Une nouvelle loi saluée par l'opposition et par l'ONU permet désormais aux Birmans de se syndiquer et de faire grève, un droit qui devrait pourtant prendre du temps à entrer dans les moeurs dans un pays où le militantisme syndical pouvait jusqu'ici conduire en prison.

Le texte voté récemment par les deux chambres du parlement, qui abolit la loi sur les syndicats de 1962 et constitue un nouveau signe d'ouverture du régime, est entré en vigueur après sa signature mardi par le président Thein Sein, ont indiqué vendredi des responsables birmans à l'AFP.

Les travailleurs, à l'exception des militaires et des policiers, peuvent à présent créer des syndicats d'un minimum de 30 membres, avec un nom et un logo.

Ils peuvent également organiser une grève avec un préavis de 14 jours, en précisant notamment le nombre de participants. Est cependant exclu de tout arrêt de travail le personnel de secteurs jugés essentiels (distribution de l'eau et de l'électricité, services de santé, télécommunications, pompiers).

La loi permet aussi d'empêcher la fermeture des lieux de travail. En cas de non-respect des règles, un employeur est passible de 100 000 kyats (125 dollars) d'amende et un an de prison, et un employé de 30 000 kyats (38 dollars) d'amende.

«Nous ne pouvons pas dire que tout soit bien dans la nouvelle loi, mais nous devons la saluer», a estimé Nyan Win, avocat et porte-parole de la Ligue nationale pour la démocratie (LND), parti dissous de l'opposante Aung San Suu Kyi.

La Force démocratique nationale (NDF), parti d'opposition représenté au parlement, a également salué cette avancée législative. «Si nous trouvons des défauts dans la loi à l'avenir, nous soumettrons des amendements» au parlement, a commenté son dirigeant Khin Maung Swe.

Très active en Birmanie, où elle milite notamment contre le travail forcé, l'Organisation internationale du travail (OIT) qualifie le texte «d'avancée majeure» tout en soulignant ne l'avoir pas encore étudié en détail.

«C'est un facteur important en terme de développement social et économique du pays», a ajouté son responsable en Birmanie, Steve Marshall, saluant l'introduction d'un texte sur «le dialogue et la négociation».

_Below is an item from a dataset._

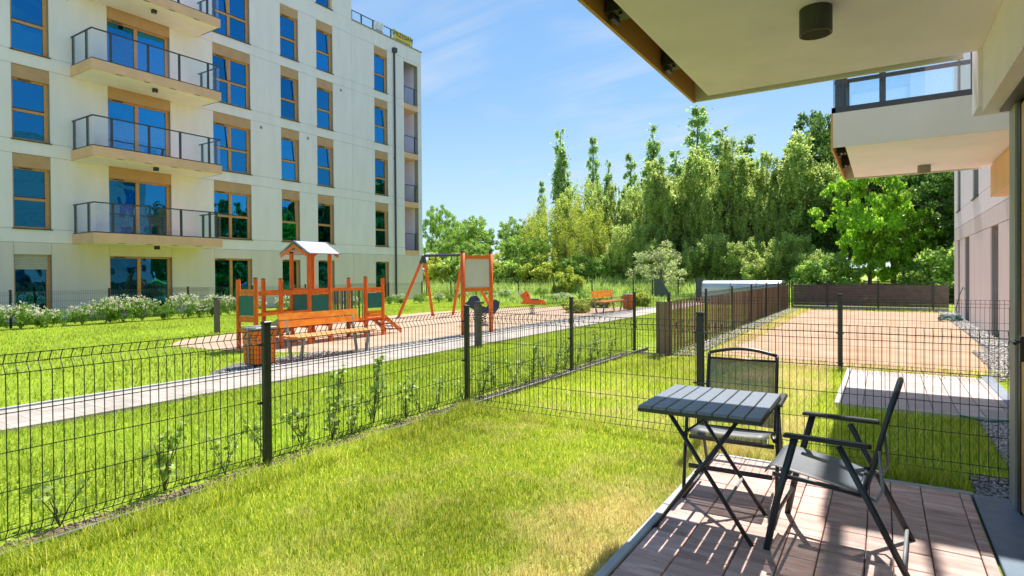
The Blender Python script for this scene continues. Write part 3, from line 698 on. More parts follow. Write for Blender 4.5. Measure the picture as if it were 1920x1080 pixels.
hb(MB().box(.635, .66, 4.2, 4.23, .92, 1.06).tube([(.64, 4.215, 1.03), (.60, 4.215, 1.03), (.60, 4.10, 1.03)], .010, 8), 'handle', M['black'], door)
hb(MB().box(.60, .80, 1.0, 4.60, 2.385, 2.399), 'shutter_guide', M['metal_dark'], door)
def own_balcony(x0, x1, y0, y1, z, fm, far_only=False, deep=.38, posts=True, inner=True):
    s = hb(MB().box(x0 + .14, x1, y0 + .022, y1 - .09, z, z + .24), 'balcony', M['render_grey'] if x0 < -1 else M['soffit'])
    hb(MB().box(x0, x0 + .02, y0, y1, z - .015, z + deep), 'fascia', fm, s)
    hb(MB().box(x0 + .021, x1 - .08, y1 - .02, y1, z - .012, z + deep), 'fascia', M['render_pale'], s)
    hb(MB().box(x0 + .021, x1 - .08, y0, y0 + .02, z + .0, z + deep), 'fascia', M['render_pale'], s)
    hb(MB().box(x0 + .021, x1, y0 + .021, y1 - .021, z + .241, z + deep - .02), 'deck', M['metal_grey'], s)
    # brackets of the railing in the open channel
    yb = y0 + .55
    while yb < y1 - .2:
        hb(MB().box(x0 + .03, x0 + .12, yb - .07, yb + .07, z + .02, z + .235).tube([(x0 + .05, yb - .04, z + .005), (x0 + .05, yb + .05, z + .005)], .018, 6)
           .tube([(x0 + .10, yb - .03, z + .005), (x0 + .10, yb - .03, z + .2)], .012, 6), 'railing_bracket', M['black'], s)
        yb += .95
    return s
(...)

Mais après un demi-siècle de régime militaire, les mentalités n'évolueront que lentement. «C'est une nouvelle approche et une nouvelle culture», a reconnu l'expert onusien.

Le gouvernement civil, au pouvoir depuis mars, a certes multiplié les gestes symboliques, en rupture avec le conservatisme répressif du généralissime Than Shwe, chef de la junte au pouvoir à partir de 1992, aujourd'hui à la retraite.

Mais un retour en arrière ne peut être exclu. Et au texte devra s'ajouter une véritable volonté politique, a souligné Sean Turnell, spécialiste de la Birmanie à l'Université Macquarie de Sydney.

«Sur le papier, la Birmanie a de nombreuses bonnes lois sur l'environnement, les droits de l'homme et autres, mais sous l'ancien régime militaire, elles n'avaient jamais été appliquées», a-t-il relevé.

Mercredi, environ 200 des quelque 2000 prisonniers politiques ont été libérés dans le cadre d'une vaste amnistie. Seuls quelques militants syndicaux en ont bénéficié, les autres sont restés derrière les barreaux.

«Certaines personnes auront peur» de faire grève, a convenu Steve Marshall.

Les travailleurs devront être «convaincus» d'un changement sincère du régime, a renchéri Turnell. Pour un travailleur birman, «ce serait un bond énorme de soudain se dire «oh, maintenant j'ai le droit de faire grève»».